[Problem]:
Retype the data exactly, from its first line to the line containing "from mathutils import Vector, Matrix", including both, and skip any picture.

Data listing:
========================================
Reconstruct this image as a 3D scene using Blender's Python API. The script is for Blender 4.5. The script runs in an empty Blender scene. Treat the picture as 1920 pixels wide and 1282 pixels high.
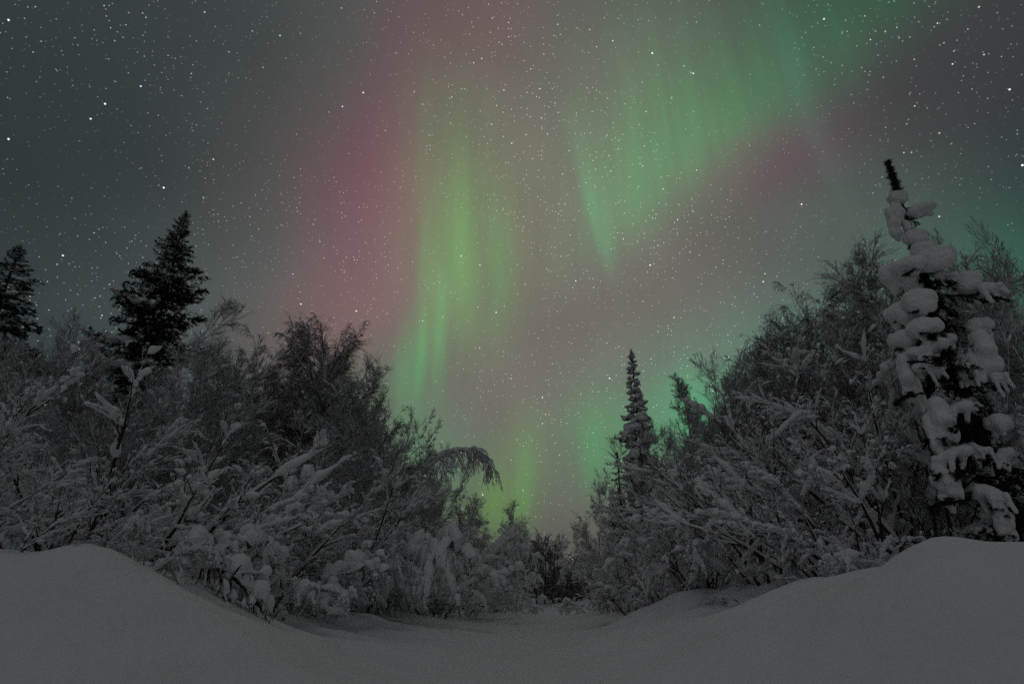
import bpy, math, random
import numpy as np
from mathutils import Vector, Matrix

# ------------------------------------------------------------------ camera
scene = bpy.context.scene
COL = scene.collection
CAM_H = 0.85                       # tripod height above the trodden path
PITCH = math.radians(23.7)         # camera tilted up to the aurora
FOCAL = 20.0
cam_data = bpy.data.cameras.new('camera')
cam_data.lens = FOCAL
cam_data.sensor_width = 36.0
cam_data.clip_start = 0.05
cam_data.clip_end = 6000.0
cam = bpy.data.objects.new('camera', cam_data)
cam.location = (0, 0, CAM_H)
cam.rotation_euler = (math.pi / 2 + PITCH, 0, 0)
COL.objects.link(cam)
scene.camera = cam

FPX = 1920 * FOCAL / 36.0
CP, SP = math.cos(PITCH), math.sin(PITCH)


def ray(px, py):
    """world direction of a point of the photograph (1920 x 1282)"""
    x, y = px - 960.0, 641.0 - py
    v = Vector((x, FPX * CP - y * SP, FPX * SP + y * CP))
    return v.normalized()


def at(px, py, dist):
    """world point seen at (px, py), at a horizontal distance in metres"""
    d = ray(px, py)
    k = dist / math.hypot(d.x, d.y)
    return Vector((d.x * k, d.y * k, CAM_H + d.z * k))


# ------------------------------------------------------------------ world: night sky with aurora and stars
world = bpy.data.worlds.new('World')
scene.world = world
world.use_nodes = True
wn = world.node_tree
wn.nodes.clear()
WN, WL = wn.nodes.new, wn.links.new


def srgb(r, g, b):
    def f(c):
        c /= 255.0
        return c / 12.92 if c <= 0.04045 else ((c + 0.055) / 1.055) ** 2.4
    return np.array((f(r), f(g), f(b)))


tc = WN('ShaderNodeTexCoord')
DIRV = tc.outputs['Generated']


def wdot(vec):
    n = WN('ShaderNodeVectorMath'); n.operation = 'DOT_PRODUCT'
    WL(DIRV, n.inputs[0]); n.inputs[1].default_value = vec
    return n.outputs['Value']


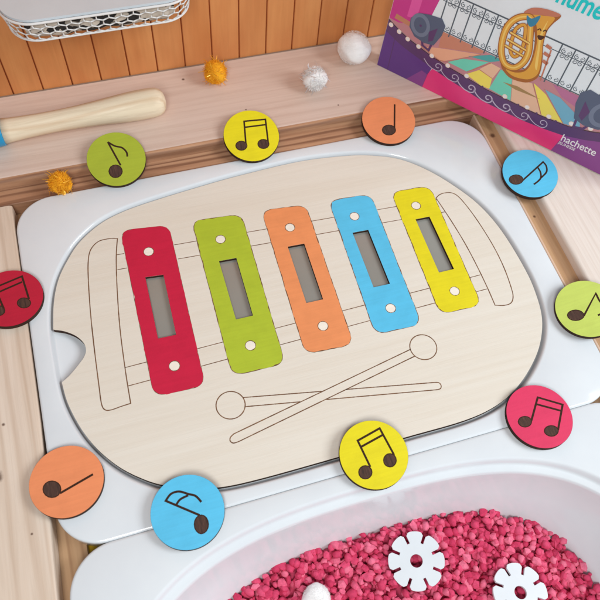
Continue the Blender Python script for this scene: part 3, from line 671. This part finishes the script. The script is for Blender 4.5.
art('stage_floor', [('p', 0, lip+[(W, 6.35), (.02, 6.35)], 1),
    ('p', 1, [(3.6, 4.0), (5.36, 4.7), (9.0, 5.9), (5.9, 3.5)], 2), ('p', 2, [(6.4, 3.75), (7.54, 4.71), (9.9, 5.53), (8.4, 3.7)], 2), ('p', 3, [(8.0, 5.2), (9.84, 6.3), (11, 6.3), (10.0, 5.6)], 2.2),
    ('p', 4, [(8.4, 3.42), (9.4, 4.45), (10.7, 4.2), (10.87, 3.1), (10.1, 3.0)], 2.4), ('p', 5, [(9.35, 4.5), (10.1, 5.55), (11.05, 5.5), (10.75, 4.2)], 2.6), ('p', 2, [(10.82, 3.1), (11.1, 5.41), (12.25, 5.28), (13.0, 2.95)], 2.8),
    ('p', 5, [(12.32, 5.2), (14.1, 5.5), (15.95, 2.95), (13.05, 2.95)], 3), ('p', 4, [(14.15, 5.6), (15.5, 5.1), (17.9, 3.2), (16.0, 3.0)], 3.2), ('p', 6, [(15.2, 5.5), (16.7, 5.4), (19.0, 4.4), (19.4, 3.5), (18.0, 3.2)], 3.4), ('p', 7, [(5.2, 4.7), (9.0, 6.0), (9.3, 6.34), (5.1, 6.34)], 2.1),
    ('p', 8, [(11.7, 4.36), (13.0, 4.6), (15.3, 4.41), (13.0, 4.2)], 4), ('p', 9, [(16.8, 5.5), (18.3, 5.2), (18.6, 6.3), (15.6, 6.3)], 3.5),
    ('l', 10, [(3.3, 4.1), (5.6, 3.5), (6.4, 3.75), (9.0, 5.9)], .05, 4.2), ('l', 10, [(8.4, 3.7), (10.1, 5.55)], .06, 4.2), ('l', 10, [(9.4, 4.45), (10.75, 4.2)], .05, 4.2), ('l', 10, [(15.95, 3.0), (14.1, 5.5)], .05, 4.2), ('l', 10, [(17.95, 3.2), (15.2, 5.5)], .05, 4.2)],
    ['b_floor', 'b_salmon', 'b_teal', 'b_tealdark', 'b_yellow', 'b_peach', 'b_bluegrey', 'b_floor2', 'b_shadow', 'b_mauve', 'b_orange'])
art('stage_curtain', [('p', 0, [(.02, 5.3), (1.0, 5.25), (1.9, 5.6), (3.6, 6.36), (3.75, 7.4), (4.0, 9.0), (4.3, 27), (.02, 26.9)], 1.4), ('p', 1, [(1.6, 6.2), (2.5, 6.3), (2.9, 27), (1.9, 27)], 1.6), ('p', 2, [(.5, 5.5), (2.3, 5.35), (2.6, 5.75), (.6, 6.0)], 1.8)],
    ['b_magenta', 'b_magenta2', 'b_gold'])
art('border', [('p', 0, lip+[(u, band(u)) for u in reversed(us)], 5), ('p', 1, [(4.9, 0.02), (18.6, .02), (18.9, 1.0), (18.8, 1.95)]+[(u, band(u)) for u in reversed(us) if 5.2 < u < 18.8]+[(5.0, 1.6)], 5.2),
    ('p', 2, [(.02, .02), (4.95, .02), (5.05, 1.6), (5.25, band(5.25))]+[(u, band(u)+.02) for u in reversed(us) if u < 5.2], 5.2),
    ('p', 3, [(3.2, .03), (4.93, .03), (5.02, 1.55), (4.4, 1.7)], 5.5),
    ('p', 4, [(18.2, .02), (W, .02)]+[(u, band(u)+.01) for u in reversed(us) if u > 18.2], 5.6), ('l', 0, [(1.02, 4.7), (1.15, .05)], .07, 6), ('l', 5, [(u, stage(u)-.04) for u in us], .07, 6)],
    ['b_dark', 'b_pink', 'b_purple', 'b_purple2', 'b_purple2', 'b_face'])
sc = []
def spiral(cx, cy, r, turns, a0, sg, n=26): return [(cx+r*(1-.8*i/n)*cos(a0+sg*turns*2*pi*i/n), cy+r*(1-.8*i/n)*sin(a0+sg*turns*2*pi*i/n)) for i in range(n+1)]
for i in range(7):
    u = 5.75+1.78*i; v = band(u)+.55
    sc.append(('l', 0, catmull([(u-1.5, v+.15), (u-1.0, v-.25), (u-.45, v-.48)], 5)[:-1]+spiral(u, v, .50, 1.2, -pi*.62, 1)[1:], .11 if 1 < i < 5 else .075, 7))
    if all(abs(u+.9-q) > .5 for q in (6.57, 8.52, 12.4, 14.57, 16.62)): sc.append(("p", 1, circle(u+.9, stage(u+.9)+.02, .10, 10), 7))
art('scroll_ornament', sc, ['b_scroll', 'b_dark'])
rl = []
for k in range(17):
    u = 4.6+1.14*k; 
    if 11.2 < u < 13.9: continue
    rl.append(('l', 0, [(u+.02, 6.1), (u, 9.95)], .11, 2.5))
    for (cy, sg) in ((9.45, 1), (9.0, -1), (6.75, 1)):
        rl.append(('l', 0, spiral(u+.34, cy, .23, 1.2, pi/2, sg, 18), .055, 2.5)); rl.append(('l', 0, spiral(u+.82, cy, .23, 1.2, pi/2, -sg, 18), .055, 2.5))
for a, b in ((4.3, 25), ):
    rl += [('l', 0, [(a, 9.92), (b, 10.1)], .13, 2.4), ('l', 0, [(a, 9.1), (b, 9.3)], .07, 2.4), ('l', 0, [(a, 6.45), (b, 6.4)], .10, 2.4)]
art('railing', rl, ['b_iron'])
def spot(c, s, flip):
    f = lambda p: [(c[0]+flip*x*s, c[1]+y*s) for x, y in p]
    art('spotlight', [('p', 0, f([(-1.5, .3), (-.9, 1.1), (.1, 1.4), (1.3, 1.55), (1.8, 1.0), (1.75, 0), (1.3, -1.3), (.4, -1.5), (-.7, -1.3), (-1.4, -.6)]), 6.4),
        ('p', 1, f(circle(-.45, .02, .95, 28, 1.15, .3)), 6.6), ('p', 0, f(circle(-.45, .02, .62, 24, .78, .3)), 6.8), ('p', 2, f(circle(-.4, .0, .12, 12)), 7), ('p', 2, f([(.5, -.2), (1.2, .5), (1.1, -.9), (.7, -1.2)]), 6.8), ('l', 2, f([(-.9, -.6), (-.4, 0), (.3, -1.8), (1.0, -2.0), (1.1, -1.2)]), .22, 6.3)],
        ['b_spot', 'b_spotlt', 'b_dark'])
spot((3.45, 5.95), .98, 1); spot((20.0, 5.6), 1.12, -1)
for x, y in [(.36, 4.72), (1.28, 4.43), (2.25, 4.12), (3.43, 3.9), (4.88, 3.62), (6.57, 3.42), (8.52, 3.3), (12.4, 3.1), (14.57, 3.1), (16.62, 3.2), (18.6, 3.55), (20.2, 3.95)]:
    o = art('stage_light', [('p', 0, circle(x, y, .23, 18), 6.1)], ['b_light'])
    q = art('light_core', [('p', 0, circle(x, y, .15, 14), 6.3)], ['b_white']); q.parent = o
# tuba: raised printed picture built as thin layers
tl = []
bodyR = catmull([(11.9, 11.3), (12.5, 10.4), (12.85, 9.2), (13.05, 7.7), (13.1, 6.6), (12.9, 6.0), (12.2, 5.7), (11.5, 5.75)], 6)
tl.append(('p', 2, catmull([(11.0, 11.15), (11.5, 11.75), (12.6, 12.1), (13.75, 12.15), (13.45, 11.2), (13.3, 10.4), (13.5, 9.2), (13.95, 8.0), (14.25, 6.8), (14.15, 6.0), (13.5, 5.3), (12.2, 5.05), (11.3, 5.45), (10.9, 6.0), (11.3, 6.3), (12.2, 6.0), (12.9, 6.4), (13.1, 7.4), (12.8, 9.0), (12.2, 10.3), (11.6, 11.0)], 5, True), 7))
tl.append(('p', 0, catmull([(11.3, 11.2), (12.4, 11.5), (13.4, 11.75), (13.2, 10.5), (13.4, 9.3), (13.85, 8.0), (14.12, 6.8), (13.95, 6.1), (13.4, 5.6), (12.3, 5.35), (11.5, 5.65), (12.3, 5.75), (13.05, 6.3), (13.25, 7.4), (12.95, 9.1), (12.4, 10.4), (11.9, 11.0)], 5, True), 7.3))
tl.append(('p', 1, catmull([(13.0, 11.3), (13.05, 10.4), (13.2, 9.4), (13.6, 8.0), (13.9, 6.9), (13.6, 7.2), (13.25, 8.6), (12.9, 9.9)], 5, True), 7.5))
tl.append(('p', 3, catmull([(10.98, 11.17), (11.52, 11.8), (12.58, 12.15), (13.67, 12.2), (13.42, 11.85), (12.33, 11.5), (11.3, 11.1)], 5, True), 7.8))
lo = catmull([(11.6, 10.95), (10.75, 10.5), (10.25, 9.6), (10.2, 8.4), (10.55, 7.0), (11.25, 6.1), (12.1, 6.15), (12.6, 6.95), (12.65, 8.0), (12.25, 9.3), (11.9, 10.3)], 6, True)
tl += [('c', 2, lo, .62, 8), ('c', 0, lo, .46, 8.2), ('c', 1, lo, .14, 8.4)]
li = catmull([(11.5, 10.1), (10.95, 9.6), (10.95, 8.6), (11.2, 7.5), (11.7, 7.1), (12.05, 7.7), (11.95, 8.8)], 6, True)
tl += [('c', 2, li, .34, 8.1), ('c', 0, li, .22, 8.3)]
for q in (8.9, 8.2, 7.6): tl += [('l', 2, [(10.6, q+.1), (12.4, q-.1)], .3, 8.5), ('l', 1, [(10.6, q+.12), (12.4, q-.08)], .14, 8.6)]
tl += [('l', 3, [(13.7, 9.3), (14.2, 9.2)], .3, 7), ('l', 3, [(13.8, 8.6), (14.4, 8.5)], .3, 7), ('l', 3, [(14.0, 7.9), (14.5, 7.8)], .3, 7), ('l', 3, [(14.25, 9.1), (14.55, 6.1)], .12, 7)]
tl += [('p', 4, catmull([(11.3, 11.0), (11.75, 10.9), (12.3, 11.45), (12.25, 10.6), (11.9, 10.2), (11.5, 10.5)], 4, True), 9), ('l', 5, catmull([(12.55, 10.2), (12.7, 10.4), (12.85, 10.25)], 4), .09, 9), ('l', 5, catmull([(13.0, 10.3), (13.15, 10.5), (13.27, 10.35)], 4), .09, 9), ('p', 5, catmull([(12.75, 9.8), (13.3, 9.95), (13.2, 9.6), (12.95, 9.5)], 4, True), 9)]
art('tuba', tl, ['b_brass', 'b_brasslt', 'b_brassdk', 'b_orange', 'b_ribbon', 'b_face'])
def text(name, body, u, v, size, mat, rot=0, off=0, shear=0, z=8, sx=1):
    cu = bpy.data.curves.new(name, 'FONT'); cu.body = body; cu.size = size; cu.offset = off; cu.shear = shear; cu.resolution_u = 6
    tmp = bpy.data.objects.new(name, cu); COL.objects.link(tmp); dg = bpy.context.evaluated_depsgraph_get(); dg.update()
    me = bpy.data.meshes.new_from_object(tmp.evaluated_get(dg)); bpy.data.objects.remove(tmp)
    for w in me.vertices:
        x, y = w.co.x*sx, w.co.y; w.co = Vector(((u+x*cos(rot)-y*sin(rot))*S, (v+x*sin(rot)+y*cos(rot))*S, Z*z*S))
    me.materials.clear(); me.materials.append(M[mat]); me.name = name
    o = bpy.data.objects.new(name, me); COL.objects.link(o); o.parent = book; return o
text('title_lettering', 'numé', 12.8, 13.0, 2.25, 'b_text', radians(1), .045, .1, 8, .74)
text('publisher_lettering', 'hachette', 18.45, 1.5, 1.08, 'b_white', radians(1), .014, 0, 8, .87)
text('publisher_lettering', 'JEUNESSE', 18.45, 1.08, .42, 'b_white', radians(1), .006, 0, 8, .9)

# ------------------------------------------------------------------ camera and light
cam = bpy.data.cameras.new('camera'); co = bpy.data.objects.new('camera', cam); COL.objects.link(co)
co.location = (-.1123047, -.2481380, .4892017); co.rotation_euler = (.49495121, -.06547680, -.29203547)
cam.sensor_width = 36; cam.lens = 704.24/600*36; cam.clip_start = .01; cam.clip_end = 50
cam.dof.use_dof = True; cam.dof.focus_distance = .56; cam.dof.aperture_fstop = 14
scene.camera = co
w = bpy.data.worlds.new('World'); scene.world = w; w.use_nodes = True
bg = w.node_tree.nodes['Background']; bg.inputs['Color'].default_value = (.84, .90, 1, 1); bg.inputs['Strength'].default_value = .27
def lamp(name, loc, target, size, power, col, sy=None):
    l = bpy.data.lights.new(name, 'AREA'); l.shape = 'RECTANGLE'; l.size = size; l.size_y = sy or size; l.energy = power; l.color = col
    o = bpy.data.objects.new(name, l); COL.objects.link(o); o.location = loc
    o.rotation_euler = (Vector(target)-Vector(loc)).to_track_quat('-Z', 'Y').to_euler(); return o
lamp('window_light', (-.30, -.68, .90), (.12, -.06, 0), .32, 6.5, (1, .985, .96), .42)
lamp('room_light', (.92, -.42, .80), (.1, -.05, 0), .55, 11.0, (.92, .968, 1))
scene.view_settings.view_transform = 'Standard'; scene.view_settings.look = 'None'; scene.view_settings.exposure = 0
========================================
[Exercise solution]:
Reconstruct this image as a 3D scene using Blender's Python API. The script is for Blender 4.5. The script runs in an empty Blender scene. Treat the picture as 1920 pixels wide and 1282 pixels high.
import bpy, math, random
import numpy as np
from mathutils import Vector, Matrix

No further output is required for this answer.